Employment Minister Gillian Shepherd is said to be concerned that the Government is not getting the credit for big drops in the number of people claiming unemployment benefit because of the widespread view that the figures are fiddled. Officials have held several meetings to discuss the issue in the past two weeks.

The news has emerged days after a row over the withdrawal of a chart showing NHS spending falling rather than rising in real terms from the annual statistical reference book Social Trends. The publication is not being distributed until a new chart can be included.

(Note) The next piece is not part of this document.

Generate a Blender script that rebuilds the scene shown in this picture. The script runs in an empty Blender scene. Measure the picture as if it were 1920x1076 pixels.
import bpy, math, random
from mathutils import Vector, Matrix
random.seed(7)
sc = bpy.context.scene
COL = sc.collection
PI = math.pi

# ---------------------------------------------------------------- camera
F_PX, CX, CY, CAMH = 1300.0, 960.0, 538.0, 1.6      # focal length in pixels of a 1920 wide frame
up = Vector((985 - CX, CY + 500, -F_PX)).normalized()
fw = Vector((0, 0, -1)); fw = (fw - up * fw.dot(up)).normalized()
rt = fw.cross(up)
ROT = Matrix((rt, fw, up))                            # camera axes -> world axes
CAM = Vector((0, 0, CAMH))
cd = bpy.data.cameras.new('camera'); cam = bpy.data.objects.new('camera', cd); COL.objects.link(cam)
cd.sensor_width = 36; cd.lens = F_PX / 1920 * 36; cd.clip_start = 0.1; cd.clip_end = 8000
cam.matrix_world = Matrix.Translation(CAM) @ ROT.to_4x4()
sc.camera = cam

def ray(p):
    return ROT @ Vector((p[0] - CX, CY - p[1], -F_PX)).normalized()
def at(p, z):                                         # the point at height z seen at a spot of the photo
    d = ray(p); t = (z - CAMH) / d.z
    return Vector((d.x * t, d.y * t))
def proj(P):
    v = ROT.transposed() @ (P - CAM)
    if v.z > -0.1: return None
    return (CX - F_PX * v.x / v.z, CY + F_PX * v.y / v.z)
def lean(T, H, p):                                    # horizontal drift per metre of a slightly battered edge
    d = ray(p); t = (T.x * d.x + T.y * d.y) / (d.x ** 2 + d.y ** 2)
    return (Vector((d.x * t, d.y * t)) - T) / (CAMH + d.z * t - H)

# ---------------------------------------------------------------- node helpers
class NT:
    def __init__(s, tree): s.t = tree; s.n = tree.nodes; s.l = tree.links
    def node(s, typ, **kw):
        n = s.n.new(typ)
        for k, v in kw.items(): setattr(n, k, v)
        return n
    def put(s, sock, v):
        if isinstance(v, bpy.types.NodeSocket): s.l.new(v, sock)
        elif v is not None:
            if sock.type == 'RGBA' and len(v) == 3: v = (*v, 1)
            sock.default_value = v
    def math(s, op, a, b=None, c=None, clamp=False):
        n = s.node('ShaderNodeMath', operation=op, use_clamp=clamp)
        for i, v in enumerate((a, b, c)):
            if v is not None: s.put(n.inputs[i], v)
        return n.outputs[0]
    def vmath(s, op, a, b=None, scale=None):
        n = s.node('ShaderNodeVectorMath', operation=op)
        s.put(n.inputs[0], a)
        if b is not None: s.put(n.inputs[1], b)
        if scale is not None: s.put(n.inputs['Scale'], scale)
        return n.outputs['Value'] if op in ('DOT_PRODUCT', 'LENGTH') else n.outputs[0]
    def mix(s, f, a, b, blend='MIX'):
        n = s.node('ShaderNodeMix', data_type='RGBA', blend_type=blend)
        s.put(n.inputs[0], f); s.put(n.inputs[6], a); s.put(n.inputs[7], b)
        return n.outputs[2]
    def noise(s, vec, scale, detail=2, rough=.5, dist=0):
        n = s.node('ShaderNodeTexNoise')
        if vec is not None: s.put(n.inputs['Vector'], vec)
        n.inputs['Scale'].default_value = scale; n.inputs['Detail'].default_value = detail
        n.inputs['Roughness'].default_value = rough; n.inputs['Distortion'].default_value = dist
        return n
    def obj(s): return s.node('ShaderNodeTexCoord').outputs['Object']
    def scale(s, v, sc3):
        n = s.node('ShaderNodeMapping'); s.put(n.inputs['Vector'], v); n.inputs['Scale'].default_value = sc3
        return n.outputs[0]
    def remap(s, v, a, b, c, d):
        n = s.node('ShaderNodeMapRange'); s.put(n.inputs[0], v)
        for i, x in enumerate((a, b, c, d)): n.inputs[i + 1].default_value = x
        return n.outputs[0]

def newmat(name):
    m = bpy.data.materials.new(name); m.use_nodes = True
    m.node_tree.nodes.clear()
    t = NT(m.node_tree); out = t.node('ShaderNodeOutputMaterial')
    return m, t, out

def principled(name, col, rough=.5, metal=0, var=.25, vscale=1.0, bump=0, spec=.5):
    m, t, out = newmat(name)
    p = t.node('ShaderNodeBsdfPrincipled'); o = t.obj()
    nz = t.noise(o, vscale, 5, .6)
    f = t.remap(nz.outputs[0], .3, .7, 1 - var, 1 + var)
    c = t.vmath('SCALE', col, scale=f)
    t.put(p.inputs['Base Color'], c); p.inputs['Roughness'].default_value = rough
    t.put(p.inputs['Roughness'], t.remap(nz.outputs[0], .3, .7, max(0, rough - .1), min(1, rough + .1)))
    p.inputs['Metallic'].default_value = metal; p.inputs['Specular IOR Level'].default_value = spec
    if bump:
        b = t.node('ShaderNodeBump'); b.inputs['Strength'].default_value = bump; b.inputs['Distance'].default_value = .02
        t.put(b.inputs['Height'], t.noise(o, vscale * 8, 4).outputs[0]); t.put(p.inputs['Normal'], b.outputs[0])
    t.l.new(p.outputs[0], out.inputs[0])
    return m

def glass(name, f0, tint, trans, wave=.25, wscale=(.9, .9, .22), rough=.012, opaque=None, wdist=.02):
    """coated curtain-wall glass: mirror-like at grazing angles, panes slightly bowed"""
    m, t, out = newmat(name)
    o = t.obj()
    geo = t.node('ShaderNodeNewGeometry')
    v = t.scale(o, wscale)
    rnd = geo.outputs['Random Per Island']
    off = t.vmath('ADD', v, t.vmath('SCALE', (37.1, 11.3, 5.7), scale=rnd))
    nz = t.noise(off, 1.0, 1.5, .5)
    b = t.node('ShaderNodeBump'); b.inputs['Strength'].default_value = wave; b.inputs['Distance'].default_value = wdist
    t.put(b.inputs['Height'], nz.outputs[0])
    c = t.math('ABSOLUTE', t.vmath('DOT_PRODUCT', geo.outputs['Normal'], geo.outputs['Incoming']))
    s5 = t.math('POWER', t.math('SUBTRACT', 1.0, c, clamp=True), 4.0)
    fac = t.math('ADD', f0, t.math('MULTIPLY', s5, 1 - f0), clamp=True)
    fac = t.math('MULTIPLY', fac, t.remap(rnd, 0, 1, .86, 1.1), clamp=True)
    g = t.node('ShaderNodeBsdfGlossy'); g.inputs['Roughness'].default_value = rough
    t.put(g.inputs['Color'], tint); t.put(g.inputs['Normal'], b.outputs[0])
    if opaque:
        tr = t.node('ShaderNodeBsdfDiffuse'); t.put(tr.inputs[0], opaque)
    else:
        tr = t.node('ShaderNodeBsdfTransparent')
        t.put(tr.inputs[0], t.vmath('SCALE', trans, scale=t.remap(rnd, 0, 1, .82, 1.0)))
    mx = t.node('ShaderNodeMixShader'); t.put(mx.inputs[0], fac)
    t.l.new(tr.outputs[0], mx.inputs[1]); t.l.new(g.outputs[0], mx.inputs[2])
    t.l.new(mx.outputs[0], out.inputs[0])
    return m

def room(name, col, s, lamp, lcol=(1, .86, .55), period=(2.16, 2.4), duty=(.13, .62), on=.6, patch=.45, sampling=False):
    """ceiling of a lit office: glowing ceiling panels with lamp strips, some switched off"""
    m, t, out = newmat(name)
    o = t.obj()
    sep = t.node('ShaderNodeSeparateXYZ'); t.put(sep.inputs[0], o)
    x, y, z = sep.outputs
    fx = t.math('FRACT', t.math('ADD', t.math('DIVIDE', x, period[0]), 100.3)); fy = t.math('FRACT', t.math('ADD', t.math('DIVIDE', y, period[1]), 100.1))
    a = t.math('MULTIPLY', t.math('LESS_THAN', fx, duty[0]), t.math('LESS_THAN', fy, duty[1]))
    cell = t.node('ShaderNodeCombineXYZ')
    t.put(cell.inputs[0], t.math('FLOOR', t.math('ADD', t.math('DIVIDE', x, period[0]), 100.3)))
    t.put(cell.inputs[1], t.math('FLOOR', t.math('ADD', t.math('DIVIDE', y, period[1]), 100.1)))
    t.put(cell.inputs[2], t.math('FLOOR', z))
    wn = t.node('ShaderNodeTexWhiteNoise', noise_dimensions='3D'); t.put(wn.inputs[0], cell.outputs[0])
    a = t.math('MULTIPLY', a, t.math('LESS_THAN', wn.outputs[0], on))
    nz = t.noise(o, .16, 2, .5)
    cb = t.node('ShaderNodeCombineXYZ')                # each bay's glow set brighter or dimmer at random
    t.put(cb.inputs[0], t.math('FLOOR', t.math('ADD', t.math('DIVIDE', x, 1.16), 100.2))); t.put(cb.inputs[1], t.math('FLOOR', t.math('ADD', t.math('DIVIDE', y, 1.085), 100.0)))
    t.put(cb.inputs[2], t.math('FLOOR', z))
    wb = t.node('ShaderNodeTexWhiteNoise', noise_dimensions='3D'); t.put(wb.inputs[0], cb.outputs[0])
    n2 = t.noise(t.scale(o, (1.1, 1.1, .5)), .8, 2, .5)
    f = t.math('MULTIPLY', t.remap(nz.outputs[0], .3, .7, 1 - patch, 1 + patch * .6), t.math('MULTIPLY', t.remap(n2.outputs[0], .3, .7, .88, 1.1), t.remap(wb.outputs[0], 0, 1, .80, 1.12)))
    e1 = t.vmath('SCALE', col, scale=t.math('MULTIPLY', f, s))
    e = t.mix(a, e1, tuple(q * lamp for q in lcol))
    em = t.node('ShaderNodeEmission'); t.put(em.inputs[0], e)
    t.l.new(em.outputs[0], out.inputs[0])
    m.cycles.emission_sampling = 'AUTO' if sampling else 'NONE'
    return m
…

A government decision in October not to authorise a more reliable series of unemployment statistics, based on a monthly survey, but instead to stick to the claimant count, has backfired. Since the decision, which flew in the face of all expert advice, commentators have increasingly focused on the existing quarterly Labour Force Survey (LFS).

Part of the reason is that the introduction of the Job Seekers' Allowance has distorted the claimant count by a large but unknown amount during the last two months. The headline claimant total fell by more than 95,000 in November and 45,000 in December, well above the earlier trend of 15,000- 20,000 a month.

When the first figure was published in mid-December the Government was so thrilled that five ministers - including the Chancellor of the Exchequer and the Deputy Prime Minister - gave a hasty press conference to highlight the drop in unemployment. However, the Office for National Statistics said then that because of the uncertainties about special factors it was unable to provide its usual estimate of the unemployment trend for the second month running.

Critics of the Government were delighted - and ministers infuriated - that City experts and journalists opted to analyse the latest quarterly jobless figures, collected on the same basis as most other countries' statistics, rather than the claimant count.